**MATERIAL**

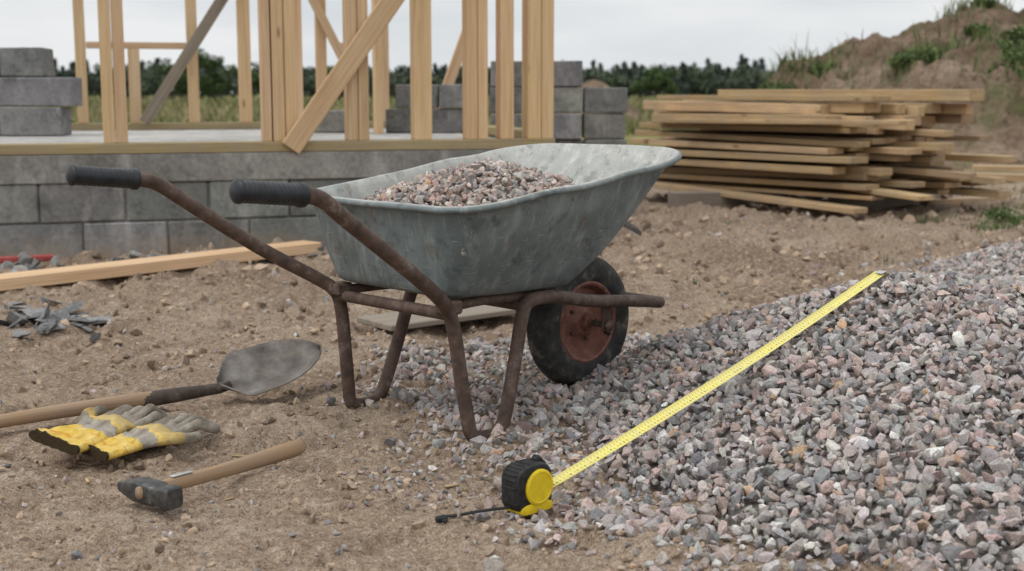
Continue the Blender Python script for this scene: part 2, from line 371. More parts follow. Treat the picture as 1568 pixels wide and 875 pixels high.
def stones(name,P,S,C,mat,extra=None,parent=None,H_=None,tilt=None):
    H_=H_ or HS
    n=len(P); R=rotm(n,tilt); var=rng.integers(0,len(H_),n); Vs=[];Fs=[];Cs=[];off=0
    for k,(v,f) in enumerate(H_):
        i=np.where(var==k)[0]
        if not len(i): continue
        VV=np.einsum('nij,vj->nvi',R[i],v)*S[i][:,None,None]+P[i][:,None,:]
        FF=f[None]+(np.arange(len(i))*len(v))[:,None,None]+off
        Vs.append(VV.reshape(-1,3)); Fs.append(FF.reshape(-1,3)); Cs.append(np.repeat(C[i],len(v),0)); off+=len(i)*len(v)
    V=np.concatenate(Vs);F=[np.concatenate(Fs)];C=np.concatenate(Cs)
    if extra is not None:
        ev,ef,ec=extra; F.append(ef+off); V=np.concatenate([V,ev]); C=np.concatenate([C,np.tile(ec,(len(ev),1))])
    return mesh_np(name,V,F,mat,C,None,False,parent)
def pcol(n): 
    return PAL[rng.choice(len(PAL),n,p=PW)]*rng.uniform(.75,1.25,(n,1))*rng.uniform(.96,1.04,(n,3))
def pile(x,y):
    dx=np.where(x<.98,x-.98,np.maximum(x-3.2,0)); xr=np.clip(x-.98,0,3)
    yc=3.28+.06*xr; dy=y-yc
    e=np.sqrt((dx/.84)**2+np.where(dy<0,(dy/1.36)**2,(dy/.75)**2))
    h=(.315-.05*xr)*(1-np.clip(e,0,2)**1.25)
    e2=np.sqrt(((x-2.75)/1.0)**2+((y-5.4)/.9)**2); h2_=.27*(1-np.clip(e2,0,2)**1.3)
    h=np.maximum(h,h2_)
    return h+.03*vn(x,y,3.5,41)*np.clip(h*8,0,1)+.012*vn(x,y,9,42)*np.clip(h*8,0,1)
sp=.0166
A,B=np.meshgrid(np.arange(-1.0,2.9,sp),np.arange(1.7,6.2,sp)); A=A.ravel()+rng.uniform(-.5,.5,A.size)*sp; B=B.ravel()+rng.uniform(-.5,.5,B.size)*sp
h=pile(A,B)
def blob(cx,cy,rx,ry): return 1-np.sqrt(((A-cx)/rx)**2+((B-cy)/ry)**2)
s=np.maximum.reduce([blob(0.02,3.4,.45,.62),blob(.12,2.95,.36,.42),blob(.42,2.55,.45,.65),blob(.0,3.75,.42,.35),blob(.5,3.8,.7,.5)])
s=s+.4*vn(A,B,4,43)+.3*vn(A,B,11,44)
prob=np.where(h>.004,1.0,np.clip(s*2.6,0,.8)+.0)
prob=np.maximum(prob,np.clip((s+.22)*.25,0,.05)); 
prob=np.where(h>-.03,np.maximum(prob,.35),prob)
keep=rng.random(A.size)<prob; A=A[keep];B=B[keep];h=h[keep]; n=len(A)
S=.0140*np.exp(rng.normal(0,.32,n)); S=np.clip(S,.0065,.026); S=np.where((h<.01)&(rng.random(n)<.45),S*.6,S)
g=gh(A,B); top=np.maximum(h,g)
Z=top+np.where(h>.01,rng.uniform(-.006,.013,n),S*.35)
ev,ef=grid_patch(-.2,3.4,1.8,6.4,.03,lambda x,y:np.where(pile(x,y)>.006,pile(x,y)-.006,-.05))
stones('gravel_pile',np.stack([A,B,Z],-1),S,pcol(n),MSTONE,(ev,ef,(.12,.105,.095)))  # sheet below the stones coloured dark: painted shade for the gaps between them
def scatter(name,n,smin,smax,col,mat,xr,yr,bias=None,pw=4):
    y=yr[0]*(yr[1]/yr[0])**(rng.random(n)**.9); x=rng.uniform(xr[0],xr[1],n)*(y/yr[0])**.8
    if bias is not None:
        k=rng.random(n)<bias(x,y); x=x[k];y=y[k]
    n=len(x); S=smin+(smax-smin)*rng.random(n)**pw; S*=np.clip(y/3,.8,2.5)
    ok=pile(x,y)<0; x,y,S=x[ok],y[ok],S[ok]
    return stones(name,np.stack([x,y,gh(x,y)+S*.2],-1),S,col(len(x)),mat)
scatter('pebbles',9000,.0020,.014,lambda n:pcol(n)*.85,MSTONE,(-1.1,1.1),(1.6,9),lambda x,y:.2+.8*(vn(x,y,2.5,51)>.02),5)
scatter('soil_clods',36000,.0017,.020,lambda n:np.array([(.38,.287,.21)])*rng.uniform(.5,1.3,(n,1)),MCLOD,(-1.1,1.2),(1.6,12),lambda x,y:.25+.75*(vn(x,y,3,52)>0),6)
n=160; a=rng.normal(size=(n,2)); x=-.17+.10*a[:,0]+.05*a[:,1]; y=2.56-.09*a[:,0]+.06*a[:,1]; S=rng.uniform(.004,.010,n)
stones('stone_chippings',np.stack([x,y,gh(x,y)+S*.3],-1),S,pcol(n)*.9,MSTONE)
L=[(-.745,2.13,.016),(-.52,2.1,.008),(-.95,2.45,.008),(-.60,2.20,.009),(-.28,2.42,.008),(.0,2.25,.012),(-.1,2.33,.012),(-.42,2.72,.010),(-.2,2.72,.009),(-.62,2.95,.009),(-.3,2.0,.012),(.05,2.03,.013),(-.02,2.08,.011)]
n=len(L);P=np.array([(a,b,gh1(a,b)+c*.4) for a,b,c in L]); stones('stones',P,np.array([c for *_,c in L]),pcol(n)*.9,MSTONE)
n=34; x=-1.63+rng.normal(0,.13,n);y=4.42+rng.normal(0,.11,n); S=rng.uniform(.03,.085,n)
stones('slate_rubble',np.stack([x,y,gh(x,y)+.012+.03*np.exp(-((x+1.63)**2+(y-4.42)**2)/.012)*rng.random(n)],-1),S,np.array([(.16,.16,.16)])*rng.uniform(.65,1.4,(n,1)),MSTONE,H_=HF,tilt=.12)
n=110; m_=rng.uniform(-.2,2.6,n); x=-2.3+.959*m_+.1;y=5.88+.284*m_-np.abs(rng.normal(0,.14,n)); S=rng.uniform(.012,.065,n)
stones('block_rubble',np.stack([x,y,gh(x,y)+S*.1],-1),S,np.array([(.24,.235,.225)])*rng.uniform(.6,1.4,(n,1)),MSTONE,H_=HF+HS[:8],tilt=.4)
ch=[]
for i in range(60):
    y=random.uniform(2.1,8); x=random.uniform(-.38,.36)*y
    if float(pile(np.array([x]),np.array([y]))[0])>0: continue
    ch.append(((x,y,gh1(x,y)+.003),(random.uniform(.012,.06),random.uniform(.003,.010),.003),(random.uniform(-.15,.15),random.uniform(-.15,.15),random.uniform(0,3.1))))
boxes('wood_chips',ch,MLUM,.0008,None,.3)

# ---------------------------------------------------------------- house
house=empty('timber_frame_house',(-2.4,6.1,0),math.atan2(.284,.959))
LW=2.738
bl=[];T=.19
for row,(z0,z1) in enumerate(((-.02,.168),(.175,.358))):
    x=-1.6+(.2 if row else 0)
    while x<LW-.01:
        x1=min(x+.385,LW); 
        if x1-x>.05: bl.append((((x+x1)/2,T/2+random.uniform(-.004,.004),(z0+z1)/2),(x1-x,T,z1-z0),(0,random.uniform(-.004,.004),random.uniform(-.006,.006))))
        x=x1+.008
boxes('foundation_blocks',bl,MBLOCK,.007,house,.2,.0015)
boxes('mortar_core',[((LW/2-.8,T/2+.005,.17),(LW+1.585,T-.018,.36),0,.8)],MMORT,.003,house)
boxes('foundation_band',[((LW/2-.8,T/2-.004,.429),(LW+1.6,T+.012,.138),0,.95)],MMORT,.006,house)
bl=[]
for row,(z0,z1) in enumerate(((-.02,.166),(.176,.358))):
    y=T+.012+(0 if row else .1)
    while y<2.6:
        y1=min(y+.385,2.75); bl.append(((LW-T/2,(y+y1)/2,(z0+z1)/2),(T,y1-y,z1-z0),0)); y=y1+.012
boxes('end_wall_blocks',bl,MBLOCK,.006,house)
boxes('end_wall_core',[((LW-T/2-.004,1.46,.17),(T-.02,2.52,.36),0,1),((LW-T/2+.002,1.47,.43),(T,2.56,.136),0,1.05)],MMORT,.003,house)
boxes('floor_slab',[((LW/2-1.4,1.46,.49),(LW+2.4,2.5,.10),0,1)],MSLAB,.004,house)
boxes('sill_plate',[((LW/2-.9,.062,.524),(LW+1.8,.145,.05),0,1),((LW-.07,1.5,.568),(.14,2.7,.045),0,1),((LW/2-1.2,2.62,.564),(LW+2.1,.12,.045),0,1)],MSILL,.003,house)
zb=.5495;zt=2.35
st=[]
def stud(x0,x1,y=.0,d=.11,z0=zb,z1=zt,n=1):
    w=(x1-x0)/n
    for i in range(n): st.append((((x0+w*(i+.5)),y+d/2+.005+random.uniform(-.002,.003),(z0+z1)/2),(w-.003,d,z1-z0),0))
stud(.472,.588,n=2); stud(1.225,1.272); stud(1.276,1.398,n=2); stud(1.645,1.757,n=2); stud(1.99,2.082); stud(2.265,2.378,n=2); stud(2.446,2.517); stud(2.595,2.735,d=.13,n=2)
stud(-.55,-.46); stud(-1.1,-1.01)
for a,b in ((1.55,1.60),(2.03,2.08)): stud(a,b,y=1.3,d=.09,z0=.5402)
Yb=2.575
for a,b in((.28,.35),(.995,1.068),(1.333,1.418),(1.864,1.935),(2.30,2.37),(-.35,-.28)): stud(a,b,y=Yb,d=.085,z0=.587)
stud(.612,.690,y=Yb,d=.085,z0=.587,z1=1.075)
boxes('studs',st,MPINE,.003,house,.09)
nog=[((( .352+.993)/2,Yb+.045,1.098),(.64,.08,.042),0),(((2.08+2.30)/2+.0,Yb+.045,1.11),(.36,.08,.04),0),((1.1,.07,2.375),(3.6,.12,.05),0),((1.1,Yb+.04,2.375),(3.6,.1,.05),0)]
boxes('noggins',nog,MPINE,.003,house)
br=[beam((1.355,-.022,.515),(2.5,-.022,2.12),.035,.10),beam((2.69,Yb-.03,.59),(3.35,Yb-.03,2.35),.03,.075),beam((2.06,Yb-.02,.98),(1.6,Yb-.02,1.9),.03,.06)]
boxes('diagonal_braces',br,MPINE,.003,house)
boxes('scrap_brace',[beam((.70,Yb-.1,.59),(1.62,Yb-.1,2.0),.03,.075)],MOLD,.003,house)
def stack(name,rows,y,z0,hgt=.163,dep=.19,rz=.0,ch=.006):
    L=[]
    for i,spans in enumerate(rows):
        for a,b in spans: L.append((((a+b)/2,y+random.uniform(-.02,.02),z0+hgt*(i+.5)),(b-a-.006,dep,hgt-.006),rz+random.uniform(-.04,.04)))
    return boxes(name,L,MBLOCK,ch,None,.2,.0015)
stack('concrete_block_stack',[[(-4.1,-3.7),(-3.7,-3.3),(-3.3,-2.93),(-2.93,-2.575)],[(-3.9,-3.5),(-3.5,-3.0),(-2.99,-2.51)],[(-3.8,-3.3),(-3.3,-2.93),(-2.92,-2.67)]],7.6,.541,.168)
stack('concrete_block_stack',[[(-.14,.2),(.2,.45),(.455,.72)],[(-.14,.1),(.1,.44),(.44,.72)],[(-.14,.25),(.25,.455),(.46,.73)],[(-.14,.05),(.05,.44),(.45,.72)],[(-.14,.2),(.21,.45),(.455,.735)],[(-.14,.1),(.1,.445)]],8.4,.0,.1645)
stack('concrete_block_stack',[[(-.78,-.5),(-.5,-.27)],[(-.72,-.45),(-.45,-.25)]],8.15,.5405,.15,.18)
stack('concrete_block_stack',[[(-1.25,-.93)]],8.2,.5405,.14,.18)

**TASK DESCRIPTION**
Return nothing except the number of lines that include the string "lambda".

**CORRECT RESULT**
3